The Bible describes patience, or endurance, as a Fruit of the Spirit, a vital aspect of faith, and a necessary trait for enduring trials and maintaining godly relationships. It involves actively trusting God’s timing rather than reacting in anger and finding strength through hope.
As full-time travelers, we have often encountered situations that required patience. Traffic, doctor visits, waiting in long lines, and our stint in Kentucky after our wreck in 2024 — all of these were issues out of our control that required self-restraint and patience.
But do we really have it???
Have you ever questioned your own strength in terms of self-control and patience? How many times have you given up just before the blessing because you couldn’t wait any longer? How often have you changed your mind about a situation just before it turned around for your good? How many times have you said, “If I had only waited a little longer”!!! Well, we've all done it. It’s part of human nature.
We kick that rock down the road for a little while, then just stop kicking and walk past it because it’s not landing where we want it to!
Our lives are so complex, certain situations can be so overwhelming, and what do we do…we lose hope and forget our faith. Many of us grew up learning about the Fruit of the Spirit… Galatians 5:22-23 (NIV): Love, Joy, Peace, Forbearance or (PATIENCE), Kindness, Goodness, Faithfulness, Gentleness, and Self-Control. These fruits are paramount in the Christian walk, but they are also important to our everyday interactions with everything we encounter. The saying that patience is a virtue is true.
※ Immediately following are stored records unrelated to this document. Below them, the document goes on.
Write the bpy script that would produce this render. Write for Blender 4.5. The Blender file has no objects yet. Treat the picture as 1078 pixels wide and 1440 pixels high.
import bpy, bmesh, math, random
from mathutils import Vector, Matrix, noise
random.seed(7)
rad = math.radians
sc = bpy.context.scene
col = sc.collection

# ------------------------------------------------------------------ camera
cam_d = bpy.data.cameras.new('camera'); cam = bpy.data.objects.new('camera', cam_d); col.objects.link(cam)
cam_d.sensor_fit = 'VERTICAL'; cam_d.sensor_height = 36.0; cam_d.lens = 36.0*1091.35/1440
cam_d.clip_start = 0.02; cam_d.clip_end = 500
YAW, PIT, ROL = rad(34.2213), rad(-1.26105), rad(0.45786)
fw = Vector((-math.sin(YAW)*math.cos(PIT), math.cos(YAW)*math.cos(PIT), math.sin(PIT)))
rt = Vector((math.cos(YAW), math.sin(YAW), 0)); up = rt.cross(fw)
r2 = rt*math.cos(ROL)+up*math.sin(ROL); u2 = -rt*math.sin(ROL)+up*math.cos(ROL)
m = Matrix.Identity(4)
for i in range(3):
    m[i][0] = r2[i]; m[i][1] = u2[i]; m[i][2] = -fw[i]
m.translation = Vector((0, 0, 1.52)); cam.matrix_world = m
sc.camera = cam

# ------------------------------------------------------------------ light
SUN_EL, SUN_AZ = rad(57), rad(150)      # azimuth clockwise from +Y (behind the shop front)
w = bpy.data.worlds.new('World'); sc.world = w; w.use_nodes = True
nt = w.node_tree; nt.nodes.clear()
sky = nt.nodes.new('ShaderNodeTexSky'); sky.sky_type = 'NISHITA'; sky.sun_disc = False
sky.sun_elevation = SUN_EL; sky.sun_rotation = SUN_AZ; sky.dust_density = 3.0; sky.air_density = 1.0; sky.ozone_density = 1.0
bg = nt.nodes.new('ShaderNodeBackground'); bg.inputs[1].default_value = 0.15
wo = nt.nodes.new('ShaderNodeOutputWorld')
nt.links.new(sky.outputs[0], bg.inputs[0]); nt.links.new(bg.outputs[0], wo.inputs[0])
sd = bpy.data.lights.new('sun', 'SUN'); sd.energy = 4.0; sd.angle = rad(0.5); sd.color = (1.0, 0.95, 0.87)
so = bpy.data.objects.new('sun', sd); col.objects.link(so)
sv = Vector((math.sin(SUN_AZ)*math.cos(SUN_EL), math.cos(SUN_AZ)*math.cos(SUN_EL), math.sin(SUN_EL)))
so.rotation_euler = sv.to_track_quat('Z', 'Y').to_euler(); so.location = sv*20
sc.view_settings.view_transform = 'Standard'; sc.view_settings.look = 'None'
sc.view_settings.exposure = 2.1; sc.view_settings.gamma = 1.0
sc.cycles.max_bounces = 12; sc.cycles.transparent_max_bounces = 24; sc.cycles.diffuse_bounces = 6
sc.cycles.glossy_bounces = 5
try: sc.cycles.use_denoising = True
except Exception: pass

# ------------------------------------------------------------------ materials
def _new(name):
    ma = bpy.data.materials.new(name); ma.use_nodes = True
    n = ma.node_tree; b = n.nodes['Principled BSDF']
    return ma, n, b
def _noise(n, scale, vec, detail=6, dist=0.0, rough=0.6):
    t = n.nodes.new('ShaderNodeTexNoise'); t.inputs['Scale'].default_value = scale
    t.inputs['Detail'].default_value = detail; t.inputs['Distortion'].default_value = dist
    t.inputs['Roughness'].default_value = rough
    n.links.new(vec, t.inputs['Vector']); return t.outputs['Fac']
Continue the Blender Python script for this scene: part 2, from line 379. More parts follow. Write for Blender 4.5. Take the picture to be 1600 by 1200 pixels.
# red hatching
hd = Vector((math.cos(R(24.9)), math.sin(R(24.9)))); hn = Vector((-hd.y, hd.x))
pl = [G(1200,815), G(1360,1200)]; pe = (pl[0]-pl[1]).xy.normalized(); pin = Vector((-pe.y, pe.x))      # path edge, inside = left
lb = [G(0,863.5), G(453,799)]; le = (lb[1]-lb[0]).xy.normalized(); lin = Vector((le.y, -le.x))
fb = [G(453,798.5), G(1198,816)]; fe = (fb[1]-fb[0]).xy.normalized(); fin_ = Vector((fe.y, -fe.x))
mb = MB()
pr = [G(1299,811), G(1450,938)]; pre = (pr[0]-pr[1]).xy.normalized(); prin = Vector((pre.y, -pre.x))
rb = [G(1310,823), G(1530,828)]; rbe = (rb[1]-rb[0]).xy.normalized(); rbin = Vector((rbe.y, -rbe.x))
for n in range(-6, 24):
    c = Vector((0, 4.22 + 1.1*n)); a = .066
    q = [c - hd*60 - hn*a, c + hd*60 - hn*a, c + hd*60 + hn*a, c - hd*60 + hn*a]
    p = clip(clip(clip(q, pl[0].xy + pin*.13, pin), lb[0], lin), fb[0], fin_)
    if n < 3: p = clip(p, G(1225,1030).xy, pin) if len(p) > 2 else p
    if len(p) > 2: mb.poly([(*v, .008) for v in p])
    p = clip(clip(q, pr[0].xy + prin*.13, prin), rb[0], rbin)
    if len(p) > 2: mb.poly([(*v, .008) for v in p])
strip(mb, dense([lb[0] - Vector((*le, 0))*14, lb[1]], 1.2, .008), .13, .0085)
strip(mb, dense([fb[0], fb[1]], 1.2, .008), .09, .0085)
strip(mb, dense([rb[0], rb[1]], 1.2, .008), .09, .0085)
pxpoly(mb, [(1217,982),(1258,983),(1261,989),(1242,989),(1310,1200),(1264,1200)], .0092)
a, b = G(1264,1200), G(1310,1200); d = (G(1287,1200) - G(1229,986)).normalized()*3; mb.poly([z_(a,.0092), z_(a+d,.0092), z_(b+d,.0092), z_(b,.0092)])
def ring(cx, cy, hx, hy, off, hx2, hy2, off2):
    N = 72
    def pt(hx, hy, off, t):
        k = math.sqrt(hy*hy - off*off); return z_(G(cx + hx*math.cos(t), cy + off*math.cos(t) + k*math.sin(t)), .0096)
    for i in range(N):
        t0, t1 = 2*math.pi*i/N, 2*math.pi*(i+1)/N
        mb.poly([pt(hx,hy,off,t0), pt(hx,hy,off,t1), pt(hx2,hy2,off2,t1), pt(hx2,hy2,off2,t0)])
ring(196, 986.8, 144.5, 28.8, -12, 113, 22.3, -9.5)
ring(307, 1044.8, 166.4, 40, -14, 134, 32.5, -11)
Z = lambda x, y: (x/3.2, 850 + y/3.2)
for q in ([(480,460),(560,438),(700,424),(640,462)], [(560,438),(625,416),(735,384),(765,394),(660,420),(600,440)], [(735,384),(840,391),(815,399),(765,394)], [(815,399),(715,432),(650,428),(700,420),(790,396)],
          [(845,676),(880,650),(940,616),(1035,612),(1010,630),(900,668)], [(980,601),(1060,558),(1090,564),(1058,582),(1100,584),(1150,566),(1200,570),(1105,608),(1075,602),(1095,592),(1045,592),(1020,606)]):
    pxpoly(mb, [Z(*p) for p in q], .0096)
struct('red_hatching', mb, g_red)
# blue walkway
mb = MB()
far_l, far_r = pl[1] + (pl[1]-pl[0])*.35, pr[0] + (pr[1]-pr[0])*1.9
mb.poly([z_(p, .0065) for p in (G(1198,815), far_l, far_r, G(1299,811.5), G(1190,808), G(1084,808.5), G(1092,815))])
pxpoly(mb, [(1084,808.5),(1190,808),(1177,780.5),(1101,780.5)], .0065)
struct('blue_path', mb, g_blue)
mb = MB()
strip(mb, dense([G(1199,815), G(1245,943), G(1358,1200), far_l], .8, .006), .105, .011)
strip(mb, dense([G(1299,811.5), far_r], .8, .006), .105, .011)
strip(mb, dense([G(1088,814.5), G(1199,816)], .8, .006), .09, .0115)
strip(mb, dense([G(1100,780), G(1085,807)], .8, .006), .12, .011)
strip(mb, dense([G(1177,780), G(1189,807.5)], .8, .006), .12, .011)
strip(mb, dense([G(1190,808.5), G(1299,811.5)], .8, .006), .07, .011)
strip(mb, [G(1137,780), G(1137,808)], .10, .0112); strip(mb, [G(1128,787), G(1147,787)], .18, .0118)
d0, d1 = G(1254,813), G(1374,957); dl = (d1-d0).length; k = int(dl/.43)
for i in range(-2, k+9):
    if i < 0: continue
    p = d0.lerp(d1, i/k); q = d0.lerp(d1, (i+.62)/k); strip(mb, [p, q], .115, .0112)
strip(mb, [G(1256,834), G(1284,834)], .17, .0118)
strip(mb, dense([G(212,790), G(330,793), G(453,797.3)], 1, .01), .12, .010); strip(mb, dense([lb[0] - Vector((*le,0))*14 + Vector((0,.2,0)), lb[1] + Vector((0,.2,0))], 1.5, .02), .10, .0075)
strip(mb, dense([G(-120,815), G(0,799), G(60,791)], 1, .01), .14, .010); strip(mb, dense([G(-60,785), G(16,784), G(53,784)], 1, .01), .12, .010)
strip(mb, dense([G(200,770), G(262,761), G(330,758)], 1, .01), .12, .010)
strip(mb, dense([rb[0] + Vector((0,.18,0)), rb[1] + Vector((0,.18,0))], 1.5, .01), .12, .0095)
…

Patience is produced through trials that develop character, endurance, and hope. It is not passive waiting; we may not always receive what’s promised, but active trust and endurance in God’s timing are the keys. I guess you could say there’s a learning curve to patience; it’s something we need to practice every day. We need to learn to show grace to people and situations that try our patience and trust that we are all a work in progress!!
So with that, here are a few lessons we’ve learned about patience:
We are not in full control of anything.
Sometimes going with the flow is less stressful.
Don’t let the little things distract you from the good things. AND
Always “Enjoy The Journey On The Way To Your Destination.”